I think it’s really rare. Seattle’s one of the least churched cities in the country if not the world, definitely in the U.S. There are very few churches that are active in Seattle, and it’s certainly declining around the country in a lot of ways. Having a place where people can connect and be in a community where they feel welcome and as safe as possible in a public event, I think that’s really important, and it’s missing in a lot of people’s lives. It’s sort of a magical moment where people just are connecting and seeing each other, when they break it down, and they’re not trying to be a big-time performer, putting on a big show. It’s just, “Hey, we’re here. Here’s the story of what happened to me yesterday.”
How do these kinds of moments at Fremont Abbey affect the surrounding neighborhood?
Our former mayor Mike McGinn actually came to our sixth birthday [celebration] a few years back and spoke to how much the neighborhood had changed here. He started riding his bike through before he was even elected. That’s a small part of the experience–the neighborhood improvement, the walkability, all the small things–there are many more restaurants and places for people to go and experience that in the last 10 years. It has a creative, sort of trickle-out effect when people start to come into the area more. They come to see a show or a concert, then they go to eat dinner, they walk around. It’s just a much healthier neighborhood than what it was before.
This neighborhood—upper Fremont—used to be pretty sketchy when we moved in. There was a fair bit of crime, and not that many places to go, so it’s changed very much physically. We don’t take all the credit for that, certainly. But we’re right in the center of it. We have an identity now, and people know that. It definitely affects the community.
Part of our goal with the arts and music, giving those experiences to people, is to increase empathy. I think that’s where people come into a space, and they see an event, and they get to be opened up emotionally. It’s almost like an empathy-training system that people don’t even realize they’re a part of.
They come into a community concert, and hopefully they leave feeling more connected to other people. They’re more aware, they’ve experienced this emotional moment, which is really rare. I don’t know where else you do that. Even in a movie theater, you’re going to have that moment with a good movie, but you’re going to be sitting in the dark, you’re not going to talk to anyone, and you’re going to leave.
Nowadays it’s really hard to find those moments. I think increasing that empathy and awareness is a real key to many of our social problems, whether it be violence or police brutality or any issues that are clearly important right now. If more people understand what’s going on with someone else, the more likely they are to treat them better.
Hasn’t the Church always been a big patron of the arts and even of community groups such as the Boy Scouts or Alcoholic Anonymous?

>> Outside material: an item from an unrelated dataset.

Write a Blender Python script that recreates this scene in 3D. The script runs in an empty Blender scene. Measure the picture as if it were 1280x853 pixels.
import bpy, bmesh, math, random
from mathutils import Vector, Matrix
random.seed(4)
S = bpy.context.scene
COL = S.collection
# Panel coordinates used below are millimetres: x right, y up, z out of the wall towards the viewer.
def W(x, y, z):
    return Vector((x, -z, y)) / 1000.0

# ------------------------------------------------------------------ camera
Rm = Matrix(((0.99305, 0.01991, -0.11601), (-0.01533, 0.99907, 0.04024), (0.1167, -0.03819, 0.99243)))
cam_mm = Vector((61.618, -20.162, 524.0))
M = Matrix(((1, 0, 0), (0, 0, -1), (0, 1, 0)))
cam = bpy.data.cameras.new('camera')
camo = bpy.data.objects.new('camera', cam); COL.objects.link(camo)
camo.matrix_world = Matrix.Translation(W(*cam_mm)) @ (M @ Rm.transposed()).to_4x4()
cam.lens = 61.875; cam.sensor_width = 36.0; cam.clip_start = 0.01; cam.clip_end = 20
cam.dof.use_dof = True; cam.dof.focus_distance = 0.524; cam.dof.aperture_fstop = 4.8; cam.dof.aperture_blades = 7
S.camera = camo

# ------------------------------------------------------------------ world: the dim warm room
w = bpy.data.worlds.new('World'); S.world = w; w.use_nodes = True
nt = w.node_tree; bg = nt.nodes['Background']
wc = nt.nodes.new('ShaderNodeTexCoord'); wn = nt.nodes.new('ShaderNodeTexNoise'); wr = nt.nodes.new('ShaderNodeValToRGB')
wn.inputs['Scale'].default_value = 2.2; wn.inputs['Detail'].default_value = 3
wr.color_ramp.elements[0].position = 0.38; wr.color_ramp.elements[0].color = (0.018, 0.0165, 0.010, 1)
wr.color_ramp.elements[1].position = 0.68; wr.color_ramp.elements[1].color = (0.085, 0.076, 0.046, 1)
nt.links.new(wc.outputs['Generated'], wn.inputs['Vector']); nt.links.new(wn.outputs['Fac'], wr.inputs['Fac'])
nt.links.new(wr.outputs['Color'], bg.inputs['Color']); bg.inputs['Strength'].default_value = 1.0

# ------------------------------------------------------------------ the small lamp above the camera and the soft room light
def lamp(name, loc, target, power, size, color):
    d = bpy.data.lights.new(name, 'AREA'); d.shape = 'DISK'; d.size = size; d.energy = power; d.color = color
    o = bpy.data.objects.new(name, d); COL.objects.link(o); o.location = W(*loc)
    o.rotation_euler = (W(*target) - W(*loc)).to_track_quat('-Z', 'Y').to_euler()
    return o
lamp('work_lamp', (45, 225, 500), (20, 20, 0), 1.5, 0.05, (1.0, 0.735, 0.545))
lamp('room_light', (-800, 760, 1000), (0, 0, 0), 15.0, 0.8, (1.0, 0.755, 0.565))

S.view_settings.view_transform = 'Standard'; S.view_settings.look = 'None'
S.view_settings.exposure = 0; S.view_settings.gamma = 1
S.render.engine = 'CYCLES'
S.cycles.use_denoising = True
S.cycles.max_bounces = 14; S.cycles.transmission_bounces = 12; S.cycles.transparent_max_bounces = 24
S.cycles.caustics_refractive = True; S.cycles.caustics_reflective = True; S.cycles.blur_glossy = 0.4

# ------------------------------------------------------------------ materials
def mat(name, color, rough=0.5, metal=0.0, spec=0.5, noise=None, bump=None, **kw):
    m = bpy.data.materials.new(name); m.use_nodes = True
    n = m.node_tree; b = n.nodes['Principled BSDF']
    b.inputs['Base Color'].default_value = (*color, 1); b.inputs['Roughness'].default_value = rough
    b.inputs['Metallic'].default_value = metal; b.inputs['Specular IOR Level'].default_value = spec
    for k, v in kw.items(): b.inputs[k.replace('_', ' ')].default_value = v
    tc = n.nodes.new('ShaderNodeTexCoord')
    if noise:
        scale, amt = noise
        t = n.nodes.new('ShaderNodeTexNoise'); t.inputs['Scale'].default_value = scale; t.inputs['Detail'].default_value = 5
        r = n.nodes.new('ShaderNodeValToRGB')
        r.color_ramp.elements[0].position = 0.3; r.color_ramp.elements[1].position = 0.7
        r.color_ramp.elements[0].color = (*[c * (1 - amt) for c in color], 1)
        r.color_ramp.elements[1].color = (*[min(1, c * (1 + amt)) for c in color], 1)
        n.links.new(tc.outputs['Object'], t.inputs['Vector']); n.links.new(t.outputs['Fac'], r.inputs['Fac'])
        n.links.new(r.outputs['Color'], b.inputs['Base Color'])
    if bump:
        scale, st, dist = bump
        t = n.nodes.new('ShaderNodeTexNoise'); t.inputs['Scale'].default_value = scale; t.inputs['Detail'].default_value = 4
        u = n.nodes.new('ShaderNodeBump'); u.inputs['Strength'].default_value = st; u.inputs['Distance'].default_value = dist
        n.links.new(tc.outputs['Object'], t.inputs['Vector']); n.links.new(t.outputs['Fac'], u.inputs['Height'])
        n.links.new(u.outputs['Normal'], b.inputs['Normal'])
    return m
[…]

I do see a lot of support for the arts in the history of the church. That has fallen off dramatically, though, because churches decided to be “efficient” warehouses, or they decided they needed to be able to control and censor the creativity.
I also see a lot of precedent for the welcoming spirit in the old European abbeys, and we try to model after that at Fremont Abbey. Abbeys were really places for community gathering, feasts, live music, and good stories. We need new abbeys in America, and I hope they continue to grow and empower the creation of more beautiful and profound art and music.